#### The request
Restate, exactly and without pictures, the lines from the start of the listing below through the line holding "CEIL = 1.80".

#### Information provided
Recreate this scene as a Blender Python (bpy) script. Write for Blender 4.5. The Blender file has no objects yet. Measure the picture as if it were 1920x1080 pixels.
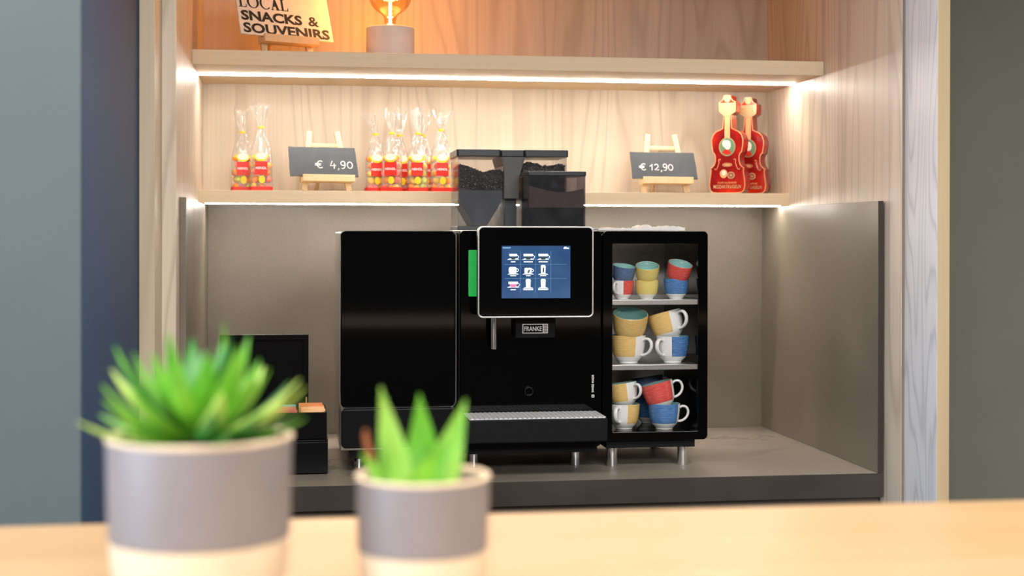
import bpy, bmesh, math, random
from mathutils import Vector, Matrix, noise as mnoise

R = math.radians
PI = math.pi
scene = bpy.context.scene
col = scene.collection
# all lengths in metres; z = 0 is the top of the coffee counter, the floor lies at z = -0.85
FLOOR = -0.85
CEIL = 1.80

# ------------------------------------------------------------------ camera
YAW, PITCH, ROLL = 0.1477, -0.0044, 0.0015
fwd = Vector((math.sin(YAW) * math.cos(PITCH), math.cos(YAW) * math.cos(PITCH), math.sin(PITCH)))
rgt = Vector((math.cos(YAW), -math.sin(YAW), 0))
dwn = -rgt.cross(fwd)
cr = rgt * math.cos(ROLL) - dwn * math.sin(ROLL)
cd = rgt * math.sin(ROLL) + dwn * math.cos(ROLL)
camd = bpy.data.cameras.new('camera')
cam = bpy.data.objects.new('camera', camd)
col.objects.link(cam)
M = Matrix((cr, -cd, -fwd)).transposed().to_4x4()
M.translation = Vector((0.2502, -3.6861, 0.612))
cam.matrix_world = M
camd.sensor_width = 36
camd.lens = 2792.6 / 1920 * 36
camd.shift_y = (457.06 - 540) / 1920
camd.clip_start = 0.05
camd.dof.use_dof = True
camd.dof.focus_distance = 3.95
camd.dof.aperture_fstop = 2.7
scene.camera = cam

# ------------------------------------------------------------------ light and exposure
scene.view_settings.view_transform = 'Standard'
scene.view_settings.look = 'None'
scene.view_settings.gamma = 1.0
scene.view_settings.use_curve_mapping = False
scene.view_settings.exposure = 0.0

world = bpy.data.worlds.new('world')
scene.world = world
world.use_nodes = True
world.node_tree.nodes['Background'].inputs[0].default_value = (0.8, 0.88, 1.0, 1)
world.node_tree.nodes['Background'].inputs[1].default_value = 0.3

LED_STRENGTH_UPPER = 100.0
LED_STRENGTH_LOWER = 85.0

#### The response
Recreate this scene as a Blender Python (bpy) script. Write for Blender 4.5. The Blender file has no objects yet. Measure the picture as if it were 1920x1080 pixels.
import bpy, bmesh, math, random
from mathutils import Vector, Matrix, noise as mnoise

R = math.radians
PI = math.pi
scene = bpy.context.scene
col = scene.collection
# all lengths in metres; z = 0 is the top of the coffee counter, the floor lies at z = -0.85
FLOOR = -0.85
CEIL = 1.80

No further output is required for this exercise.